Although I read Claire Tomalin’s biography of Jane Austen years ago and thought it was very good, I feel that historian Lucy Worsley’s book provides a more personal look at Austen with more detail about her everyday life. Although some references are drawn from Worsley’s knowledge of Georgian society, she doesn’t hesitate to draw inferences from Austen’s novels and letters. Further, I think she has a better sense than some biographers of when in Austen’s letters she is joking
Worsley points out how important a settled home is in Austen’s fiction. Certainly, from the time of her father’s retirement from Steventon, that is something she and her sister and mother did not have that provoked much anxiety.

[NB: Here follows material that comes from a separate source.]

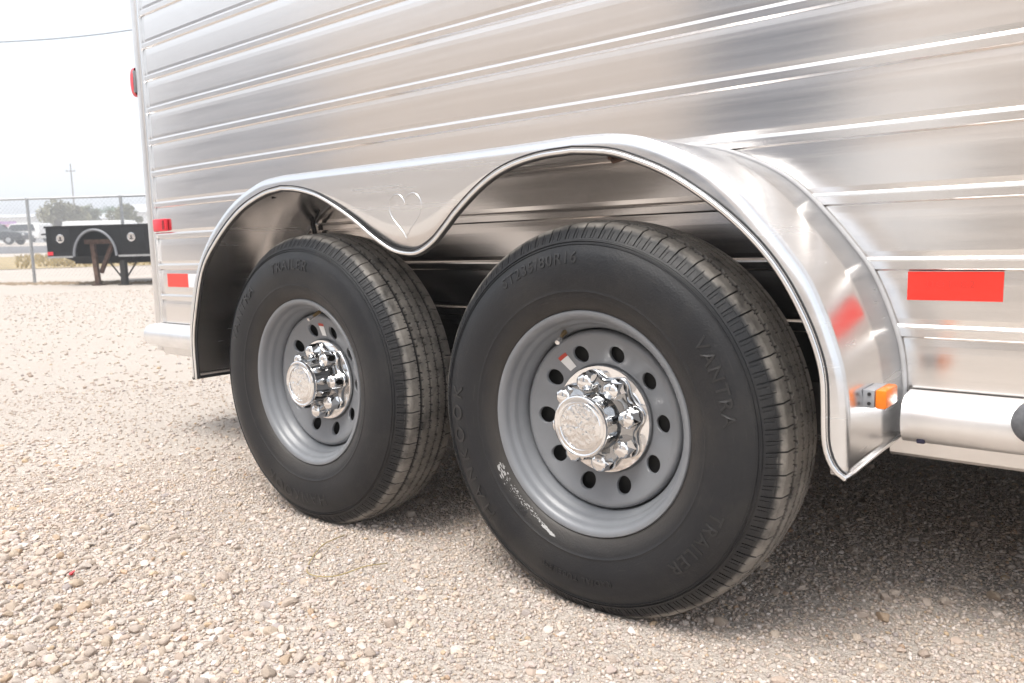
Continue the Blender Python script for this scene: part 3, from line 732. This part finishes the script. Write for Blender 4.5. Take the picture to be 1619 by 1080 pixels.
# ------------------------------------------------------------------ gravel
def ico():
    t = (1+5**.5)/2
    v = np.array([(-1,t,0),(1,t,0),(-1,-t,0),(1,-t,0),(0,-1,t),(0,1,t),(0,-1,-t),(0,1,-t),(t,0,-1),(t,0,1),(-t,0,-1),(-t,0,1)], float)
    f = np.array([(0,11,5),(0,5,1),(0,1,7),(0,7,10),(0,10,11),(1,5,9),(5,11,4),(11,10,2),(10,7,6),(7,1,8),(3,9,4),(3,4,2),(3,2,6),(3,6,8),(3,8,9),(4,9,5),(2,4,11),(6,2,10),(8,6,7),(9,8,1)])
    return v/np.linalg.norm(v, axis=1)[:, None], f
def subdiv(v, f):
    v = list(map(tuple, v)); cache = {}; out = []
    def mid(a, b):
        k = (min(a, b), max(a, b))
        if k not in cache:
            p = (np.array(v[a])+np.array(v[b])); p /= np.linalg.norm(p); v.append(tuple(p)); cache[k] = len(v)-1
        return cache[k]
    for a, b, c in f:
        x, y, z = mid(a, b), mid(b, c), mid(c, a); out += [(a,x,z),(b,y,x),(c,z,y),(x,y,z)]
    return np.array(v), np.array(out)
IV, IF_ = ico(); SV, SF = subdiv(IV, IF_)
OV = np.array([(1,0,0),(0,1,0),(-1,0,0),(0,-1,0),(0,0,1),(0,0,-1)], float); OF = np.array([(0,1,4),(1,2,4),(2,3,4),(3,0,4),(1,0,5),(2,1,5),(3,2,5),(0,3,5)])
PAL = np.array([(.56,.49,.41),(.62,.56,.49),(.50,.43,.36),(.66,.61,.55),(.46,.38,.31),(.58,.50,.40),(.42,.38,.35),(.54,.47,.42),(.70,.66,.61),(.52,.40,.26),(.34,.31,.30),(.47,.33,.22)])
PAL = PAL*np.array([1.03, 1.0, 1.02])*1.02
PW = np.array([16, 15, 14, 10, 9, 12, 5, 12, 5, 1.6, 1.6, 0.8]); PW /= PW.sum()
def sample(n, d0, d1, fn=None, a0=-0.05, a1=1.4):
    out = []
    while sum(map(len, out)) < n:
        d = np.sqrt(rng.uniform(d0**2, d1**2, n)); a = rng.uniform(a0, a1, n)
        x = CAM_LOC[0]-np.sin(a)*d; y = CAM_LOC[1]+np.cos(a)*d
        k = np.ones(n, bool)
        # not under the tyres
        for wx in (0, AX): k &= ~((np.abs(x-wx) < 0.10) & (y > 0.008) & (y < 0.175))
        if fn is not None: k &= rng.random(n) < fn(x, y)
        out.append(np.stack([x[k], y[k]], 1))
    return np.vstack(out)[:n]
def stones(name, P, rad, bv, bf, flat=(0.45, 0.8), jit=0.22, sink=0.25):
    n = len(P); m = len(bv)
    r = rad[:, None, None]; v = bv[None]*(1+rng.uniform(-jit, jit, (n, m, 1)))
    sc = np.stack([rng.uniform(0.8, 1.35, n), rng.uniform(0.65, 1.0, n), rng.uniform(*flat, n)], 1)
    v = v*sc[:, None, :]
    for _ in range(4 if m > 6 else 0):                     # broken faces
        d = rng.normal(size=(n, 1, 3)); d /= np.linalg.norm(d, axis=2, keepdims=True); dp = (v*d).sum(2)
        t = np.abs(dp).max(1, keepdims=True)*rng.uniform(0.45, 0.8, (n, 1)); v = v-np.clip(dp-t, 0, None)[:, :, None]*d*0.9
    # small tilt then spin
    ta = rng.normal(0, 0.25, n); ct, st = np.cos(ta)[:, None], np.sin(ta)[:, None]
    x, y, z = v[..., 0], v[..., 1], v[..., 2]; y, z = y*ct-z*st, y*st+z*ct
    sa = rng.uniform(0, 2*PI, n); cs, sn = np.cos(sa)[:, None], np.sin(sa)[:, None]
    x, y = x*cs-y*sn, x*sn+y*cs
    v = np.stack([x, y, z], -1)*r
    gzv = np.array([gz(a, b) for a, b in P])
    v[..., 0] += P[:, 0][:, None]; v[..., 1] += P[:, 1][:, None]; v[..., 2] += (gzv+rad*sc[:, 2]*(1-2*sink)*0.9)[:, None]
    f = (bf[None]+(np.arange(n)*m)[:, None, None]).reshape(-1)
    me = bpy.data.meshes.new(name); nf = n*len(bf)
    me.vertices.add(n*m); me.vertices.foreach_set('co', v.reshape(-1))
    me.loops.add(nf*3); me.loops.foreach_set('vertex_index', f.astype(np.int32))
    me.polygons.add(nf); me.polygons.foreach_set('loop_start', np.arange(0, nf*3, 3, dtype=np.int32))
    me.update(calc_edges=True)
    ci = rng.choice(len(PAL), n, p=PW); col = PAL[ci]*rng.uniform(0.85, 1.12, (n, 1))
    at_ = me.color_attributes.new('stone_colour', 'FLOAT_COLOR', 'POINT')
    at_.data.foreach_set('color', np.concatenate([np.repeat(col, m, 0), np.ones((n*m, 1))], 1).reshape(-1))
    if m > 20: shade(me, True, 28)
    return me
def stone_mat(name, per_object):
    q = NT(name)
    if per_object:
        oi = q.n('ObjectInfo'); c = q.ramp(oi.outputs['Random'], [(0, (.61,.50,.41)), (.2, (.68,.60,.53)), (.4, (.56,.46,.39)), (.6, (.71,.64,.57)), (.75, (.50,.42,.37)), (.88, (.62,.51,.40)), (1, (.54,.38,.25))])
    else:
        at_ = q.n('Attribute', attribute_name='stone_colour'); c = at_.outputs['Color']
    v = q.coords(); nz = q.noise(v, 160, 4)
    c = q.mix(q.ramp(nz, [(0.35, (0, 0, 0)), (0.75, (.45, .45, .45))]), c, (0.46, 0.385, 0.325))
    q.set(Base_Color=c, Roughness=0.88); q.b.inputs['Specular IOR Level'].default_value = 0.25
    q.bump(q.noise(v, 420, 4), 0.0012); return q.m
STONE = stone_mat('limestone_chips', False); STONE_O = stone_mat('limestone_pebble', True)
def coarse(x, y):
    """coarser towards the open yard, finer where the wheels roll"""
    return np.clip(0.12+0.9*np.clip((-0.12-y)*1.6+(-0.3-x)*0.12, 0, 1), 0, 1)
def put(name, me):
    o = link_mesh(name, me, STONE); tag(o, kind='stuff'); return o
P = sample(75000, 1.0, 3.0); put('gravel_grit', stones('gravel_grit', P, rng.uniform(0.0014, 0.0036, len(P)), OV, OF, (0.6, 1.0), 0.3, 0.3))
P = sample(42000, 1.0, 2.7); put('gravel', stones('gravel', P, 0.0030+0.0036*rng.random(len(P))**1.7, IV, IF_, (0.5, 0.9)))
P = sample(14000, 2.5, 4.8); put('gravel', stones('gravel', P, 0.0034+0.0050*rng.random(len(P))**1.6, IV, IF_, (0.5, 0.9)))
P = sample(5200, 1.0, 3.6, coarse); put('gravel', stones('gravel', P, 0.0055+0.0065*rng.random(len(P))**1.8, SV, SF, (0.4, 0.75), 0.14))
P = sample(12000, 4.5, 14.0, None, 0.55, 1.4); put('gravel', stones('gravel', P, 0.006+0.010*rng.random(len(P))**2, IV, IF_, (0.4, 0.8)))
# the largest stones, one by one
lib = []
for k in range(10):
    me = stones('stone', np.zeros((1, 2)), np.array([1.0]), *subdiv(SV, SF), (0.42, 0.7), 0.05, 0.5)
    co = np.empty(len(me.vertices)*3); me.vertices.foreach_get('co', co); co = co.reshape(-1, 3)
    for _ in range(7):                                     # knock facets off
        d = rng.normal(size=3); d /= np.linalg.norm(d); t = rng.uniform(0.55, 0.85)*np.abs(co@d).max(); s_ = co@d
        co -= np.clip(s_-t, 0, None)[:, None]*d*0.85
    me.vertices.foreach_set('co', co.reshape(-1)); me.update(); me.materials.append(STONE_O); shade(me, True, 40); lib.append(me)
def place_stone(x, y, r):
    o = bpy.data.objects.new('stone', random.choice(lib)); COL.objects.link(o); o.parent = ground
    o.location = (x, y, r*0.28+gz(x, y)); o.scale = (r, r*random.uniform(0.75, 1), r*random.uniform(0.8, 1.1)); o.rotation_euler = (random.gauss(0, .25), random.gauss(0, .25), random.uniform(0, 6.28))
P = sample(250, 0.9, 2.4, lambda x, y: np.where((y < -0.2) & (x < 0.1), coarse(x, y)**1.5, 0.03), 0.1, 1.3)
for x, y in P: place_stone(x, y, random.uniform(0.010, 0.0185))
for x, y in ((-0.855, -0.415), (0.20, 0.40), (0.62, 0.52), (0.33, 0.60), (0.47, 0.30)): place_stone(x, y, random.uniform(0.014, 0.022))
# a dead grass stem and a scrap of red plastic
m = MB(); pts = [(-.718, -.026, .004), (-.69, -.115, .012), (-.628, -.203, .006), (-.573, -.235, .010), (-.516, -.213, .014), (-.492, -.15, .02), (-.494, -.083, .004)]
m.tube([tuple(p) for p in spline(pts, 40)], 0.0013, 6)
tag(m.build('grass_stem', plain('dry_stem', (0.42, 0.33, 0.16), 0.8), smooth=60), 'thin bent dry grass stem lying on the gravel before the rear tyre', 'grass stem')
m = MB(); m.add([(-1.035, -.556, .008), (-1.02, -.560, .009), (-1.018, -.548, .015), (-1.031, -.545, .013), (-1.026, -.552, .003)], [(0, 1, 2, 3), (0, 4, 1), (1, 4, 2), (2, 4, 3), (3, 4, 0)])
tag(m.build('plastic_scrap', plain('red_plastic', (0.6, 0.04, 0.05), 0.4)), 'tiny red plastic scrap lying on the gravel', 'scrap')

# ------------------------------------------------------------------ far yard: fence, truck bed on a stand
fence = tag(empty('chain_link_fence'), 'tall galvanised chain link fence with thin posts at the yard edge', 'fence')
p1 = Vector((-15.69, 4.56, 0)); p2 = Vector((-14.19, 5.62, 0)); fd = (p2-p1); L = fd.length; fd.normalize()
pk = [p1+fd*L*k for k in range(-3, 5)]
for p in pk:
    z = gz(p.x, p.y)
    m = MB(); m.tube([(p.x, p.y, z-0.1), (p.x, p.y, 1.83)], 0.028, 10); m.lathe([(0.034, 0), (0.03, 0.03), (0.002, 0.045)], 10) if False else None
    m.build('post', GALV, fence, smooth=50)
m = MB(); m.tube([(p.x, p.y-0.0, 1.815) for p in pk], 0.021, 8); m.build('top_rail', GALV, fence, smooth=50)
m = MB(); a, b = pk[0], pk[-1]; LL = (b-a).length; H0, H1 = 0.33, 1.79; step = 0.08; off = Vector((-fd.y, fd.x, 0))*-0.031
n = int(LL/step)
for sgn in (1, -1):
    for k in range(-int((H1-H0)/step)-1, n+int((H1-H0)/step)+1):
        s0 = k*step; s1 = s0+sgn*(H1-H0); q0, q1 = (s0, H0), (s1, H1)
        if min(q0[0], q1[0]) > LL or max(q0[0], q1[0]) < 0: continue
        def clip(q, o_):
            if 0 <= q[0] <= LL: return q
            t_ = ((0 if q[0] < 0 else LL)-q[0])/(o_[0]-q[0]); return (q[0]+(o_[0]-q[0])*t_, q[1]+(o_[1]-q[1])*t_)
        c0, c1 = clip(q0, q1), clip(q1, q0)
        A = a+fd*c0[0]+off*(1+0.08*sgn); B = a+fd*c1[0]+off*(1+0.08*sgn)
        m.tube([(A.x, A.y, c0[1]), (B.x, B.y, c1[1])], 0.0017, 3, caps=False)
tag(m.build('wire_mesh', GALV, fence, fix=False), kind='stuff')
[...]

It was Tomalin’s suggestion that Austen was unable to write when she was unsettled, but Worsley suggests that Austen was working on novels all along but not doing much to market them. She also pointed out some subversive ideas in Austen’s fiction that I never noticed despite how many times I’ve read the novels. In any case, she does a good job of showing how revolutionary Austen’s fiction was for her time.

This sounds interesting. I haven’t read Tomalin’s biography, but I like the more personal sound of this book.
Yes. I enjoyed both, but this one seemed like it revealed Austen more.
Sounds interesting. Worsley shows up on TV here frequently doing sort of popular history programmes, and I’ve never taken to her on-screen persona which has made me avoid her books. But you’ve intrigued me! I may read this one and see if she works better for me in writing.
I kind of like her persona. She’s mischievous! That’s one reason I think she understands Austen’s humor better than Tomalin, maybe.